Kellum to borrow the Oldsmobile. According to Banks, Kellum then asked Banks whether he

would be interested in buying some tools and jewelry. Banks testified that he was interested, but

Kellum did not have the items at that time. According to Banks, Kellum then dropped Banks off

at a friend’s home “somewhere between” 9:00 a.m. and noon for “an hour [or] two hours.”

Banks testified that Kellum returned the Oldsmobile to Banks at the friend’s house

sometime “around dinner,” which Banks specified was “about four o’clock” in the evening.

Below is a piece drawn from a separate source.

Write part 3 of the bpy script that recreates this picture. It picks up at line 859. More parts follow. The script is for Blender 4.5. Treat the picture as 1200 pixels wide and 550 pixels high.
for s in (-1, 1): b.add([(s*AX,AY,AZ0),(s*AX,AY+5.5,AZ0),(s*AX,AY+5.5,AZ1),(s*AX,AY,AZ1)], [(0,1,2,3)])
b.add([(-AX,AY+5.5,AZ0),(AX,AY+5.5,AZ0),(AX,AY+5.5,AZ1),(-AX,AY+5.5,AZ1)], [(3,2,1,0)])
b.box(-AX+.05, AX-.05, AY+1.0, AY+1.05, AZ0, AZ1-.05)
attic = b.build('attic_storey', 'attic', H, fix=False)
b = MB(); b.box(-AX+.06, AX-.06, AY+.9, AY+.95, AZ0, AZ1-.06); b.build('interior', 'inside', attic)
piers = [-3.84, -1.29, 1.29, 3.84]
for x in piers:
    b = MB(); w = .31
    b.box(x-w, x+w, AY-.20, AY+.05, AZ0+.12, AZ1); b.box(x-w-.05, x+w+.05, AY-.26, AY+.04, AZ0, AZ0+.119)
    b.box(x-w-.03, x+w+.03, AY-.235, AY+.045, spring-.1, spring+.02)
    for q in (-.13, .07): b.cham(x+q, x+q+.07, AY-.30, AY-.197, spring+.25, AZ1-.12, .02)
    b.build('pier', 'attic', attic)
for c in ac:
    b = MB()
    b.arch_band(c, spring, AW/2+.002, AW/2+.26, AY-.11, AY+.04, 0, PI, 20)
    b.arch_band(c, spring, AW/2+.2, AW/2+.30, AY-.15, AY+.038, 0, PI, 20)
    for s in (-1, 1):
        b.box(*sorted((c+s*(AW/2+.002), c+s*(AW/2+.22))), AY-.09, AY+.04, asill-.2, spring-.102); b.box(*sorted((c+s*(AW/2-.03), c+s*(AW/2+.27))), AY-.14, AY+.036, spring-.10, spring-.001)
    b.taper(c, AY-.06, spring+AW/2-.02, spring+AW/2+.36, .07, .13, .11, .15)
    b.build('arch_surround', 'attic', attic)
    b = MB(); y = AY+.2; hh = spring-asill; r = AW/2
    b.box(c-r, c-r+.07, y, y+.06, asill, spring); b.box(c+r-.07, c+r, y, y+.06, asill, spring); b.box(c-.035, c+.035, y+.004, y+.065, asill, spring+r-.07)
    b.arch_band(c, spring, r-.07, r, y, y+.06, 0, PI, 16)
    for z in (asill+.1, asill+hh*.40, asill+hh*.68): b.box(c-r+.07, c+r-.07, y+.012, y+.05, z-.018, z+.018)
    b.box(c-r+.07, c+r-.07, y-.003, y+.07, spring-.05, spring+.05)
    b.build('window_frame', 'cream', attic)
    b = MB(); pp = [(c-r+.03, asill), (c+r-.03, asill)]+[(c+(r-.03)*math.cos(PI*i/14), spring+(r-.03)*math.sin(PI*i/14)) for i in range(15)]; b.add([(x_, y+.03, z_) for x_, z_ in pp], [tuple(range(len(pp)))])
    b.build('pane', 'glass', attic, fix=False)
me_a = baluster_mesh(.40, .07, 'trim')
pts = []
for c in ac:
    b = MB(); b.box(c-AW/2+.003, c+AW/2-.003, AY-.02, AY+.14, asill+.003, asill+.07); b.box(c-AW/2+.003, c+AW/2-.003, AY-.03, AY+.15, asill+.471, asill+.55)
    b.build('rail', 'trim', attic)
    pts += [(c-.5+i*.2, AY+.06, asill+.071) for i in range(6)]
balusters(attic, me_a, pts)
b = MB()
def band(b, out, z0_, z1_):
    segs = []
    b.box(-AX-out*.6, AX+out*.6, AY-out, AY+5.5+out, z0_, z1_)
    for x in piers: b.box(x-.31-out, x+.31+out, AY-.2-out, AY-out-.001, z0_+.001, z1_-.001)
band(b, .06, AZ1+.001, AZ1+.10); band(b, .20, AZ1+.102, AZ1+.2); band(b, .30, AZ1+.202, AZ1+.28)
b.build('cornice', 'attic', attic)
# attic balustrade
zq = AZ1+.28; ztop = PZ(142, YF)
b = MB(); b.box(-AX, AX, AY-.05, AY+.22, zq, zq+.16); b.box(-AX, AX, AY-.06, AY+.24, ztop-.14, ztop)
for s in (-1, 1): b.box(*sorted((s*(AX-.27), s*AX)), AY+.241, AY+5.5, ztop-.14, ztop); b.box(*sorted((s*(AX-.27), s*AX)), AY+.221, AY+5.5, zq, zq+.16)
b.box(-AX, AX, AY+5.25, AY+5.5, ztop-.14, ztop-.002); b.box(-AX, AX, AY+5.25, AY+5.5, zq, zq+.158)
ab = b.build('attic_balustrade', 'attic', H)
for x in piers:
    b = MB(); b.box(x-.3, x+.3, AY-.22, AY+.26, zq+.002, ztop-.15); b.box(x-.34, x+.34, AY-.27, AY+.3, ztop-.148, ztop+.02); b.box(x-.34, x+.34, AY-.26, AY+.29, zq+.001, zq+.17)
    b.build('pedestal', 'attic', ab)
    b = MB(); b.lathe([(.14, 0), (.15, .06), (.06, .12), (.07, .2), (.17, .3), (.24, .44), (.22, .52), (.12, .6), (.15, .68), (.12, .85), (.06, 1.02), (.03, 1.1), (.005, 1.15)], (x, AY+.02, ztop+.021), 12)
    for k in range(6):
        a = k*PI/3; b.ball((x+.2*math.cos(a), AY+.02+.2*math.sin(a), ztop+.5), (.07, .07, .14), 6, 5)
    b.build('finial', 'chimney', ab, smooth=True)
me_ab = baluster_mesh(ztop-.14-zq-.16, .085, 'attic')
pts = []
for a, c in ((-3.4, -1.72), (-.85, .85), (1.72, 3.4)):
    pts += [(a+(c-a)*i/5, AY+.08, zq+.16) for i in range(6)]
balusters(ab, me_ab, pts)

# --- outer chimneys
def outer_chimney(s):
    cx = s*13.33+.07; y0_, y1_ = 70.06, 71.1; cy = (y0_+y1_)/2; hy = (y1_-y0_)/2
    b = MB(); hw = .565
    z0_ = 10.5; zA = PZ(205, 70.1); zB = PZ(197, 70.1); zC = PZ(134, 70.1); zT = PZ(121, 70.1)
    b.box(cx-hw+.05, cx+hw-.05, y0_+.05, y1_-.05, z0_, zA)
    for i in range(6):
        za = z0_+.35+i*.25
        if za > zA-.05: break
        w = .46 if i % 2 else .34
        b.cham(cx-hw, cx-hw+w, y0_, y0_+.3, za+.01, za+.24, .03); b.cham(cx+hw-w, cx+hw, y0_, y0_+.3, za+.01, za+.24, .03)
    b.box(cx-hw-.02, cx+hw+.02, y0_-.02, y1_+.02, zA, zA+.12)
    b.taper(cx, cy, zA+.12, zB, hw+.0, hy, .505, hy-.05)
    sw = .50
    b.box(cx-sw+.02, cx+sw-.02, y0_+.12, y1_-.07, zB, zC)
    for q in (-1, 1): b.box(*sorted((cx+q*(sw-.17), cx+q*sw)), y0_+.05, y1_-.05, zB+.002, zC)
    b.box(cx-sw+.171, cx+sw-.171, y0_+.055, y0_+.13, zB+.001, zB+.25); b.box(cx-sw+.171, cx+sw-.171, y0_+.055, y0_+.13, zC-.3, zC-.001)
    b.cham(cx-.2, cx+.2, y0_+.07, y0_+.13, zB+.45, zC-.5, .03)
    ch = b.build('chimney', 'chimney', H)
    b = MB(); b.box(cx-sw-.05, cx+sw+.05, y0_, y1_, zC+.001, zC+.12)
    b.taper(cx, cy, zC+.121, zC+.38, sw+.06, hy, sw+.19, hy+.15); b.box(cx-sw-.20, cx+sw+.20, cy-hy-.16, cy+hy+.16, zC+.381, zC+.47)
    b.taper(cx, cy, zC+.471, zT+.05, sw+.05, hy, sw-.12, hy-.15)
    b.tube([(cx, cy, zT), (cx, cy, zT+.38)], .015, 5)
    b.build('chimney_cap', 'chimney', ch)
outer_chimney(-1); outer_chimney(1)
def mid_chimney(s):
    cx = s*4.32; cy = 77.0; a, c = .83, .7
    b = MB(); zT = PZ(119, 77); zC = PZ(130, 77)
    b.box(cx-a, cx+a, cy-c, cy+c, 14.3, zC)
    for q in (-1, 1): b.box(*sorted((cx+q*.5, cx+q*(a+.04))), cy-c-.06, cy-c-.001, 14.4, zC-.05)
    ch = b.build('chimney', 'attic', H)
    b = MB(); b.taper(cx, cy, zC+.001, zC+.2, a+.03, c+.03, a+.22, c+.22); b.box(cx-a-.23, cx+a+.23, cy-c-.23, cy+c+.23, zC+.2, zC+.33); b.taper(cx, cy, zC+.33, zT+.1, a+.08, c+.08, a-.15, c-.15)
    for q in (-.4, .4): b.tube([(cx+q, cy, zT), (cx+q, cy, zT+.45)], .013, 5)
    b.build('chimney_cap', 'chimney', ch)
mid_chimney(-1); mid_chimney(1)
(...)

From there, Banks continued to drive the Oldsmobile, as he “had other things [he] needed to take

care of” before returning to the Tidemill 7-Eleven at 10:00 p.m. Banks remained in the 7-Eleven

parking lot until Sergeant Leaver found him asleep shortly after midnight on September 19,

2020. -3- Although he did not state when, Banks testified that he paid Kellum $500 in cash for

“miscellaneous stuff, tools, and some jewelry.” Upon further questioning by the trial judge,

Banks acknowledged he “was not a hundred percent sure” what pieces of jewelry he purchased,

nor was he “a hundred percent sure” whether the red jewelry box was part of his purchase. He

admitted he “drank a little” that day.

Banks testified that he did not initially tell the police about his encounters with Kellum

because he was “nervous” and “didn’t really know what to say.” Banks also explained that he

was hesitant to incriminate Kellum because, some years before, Banks had incriminated his own

father in an unrelated crime and that his father became a convicted felon and never forgave

Banks.

At the conclusion of the trial, Banks’s counsel challenged the sufficiency of the evidence.

Rejecting Banks’s argument, the trial judge explained, “I don’t accept your story that you bought

jewelry and tools but you aren’t even able to name what jewelry.” The trial judge convicted

Banks on the charges of grand larceny and burglary, and sentenced Banks to three years’

incarceration.

II. STANDARD OF REVIEW

On appeal, Banks challenges the sufficiency of the evidence supporting his convictions.

Under the applicable standard of review, this Court considers whether any rational factfinder,

using the evidence presented, could have found the essential elements of the crime beyond a

reasonable doubt. Smith v. Commonwealth, 296 Va. 450, 460 (2018). “The judgment of the trial

court is presumed correct and will not be disturbed unless it is plainly wrong or without evidence

to support it.” Id. (quotations omitted). As the reviewing court, we do not substitute our

judgment for that of the trial court, even if our view of the evidence might yield a different

conclusion. Linnon v. Commonwealth, 287 Va. 92, 98 (2014).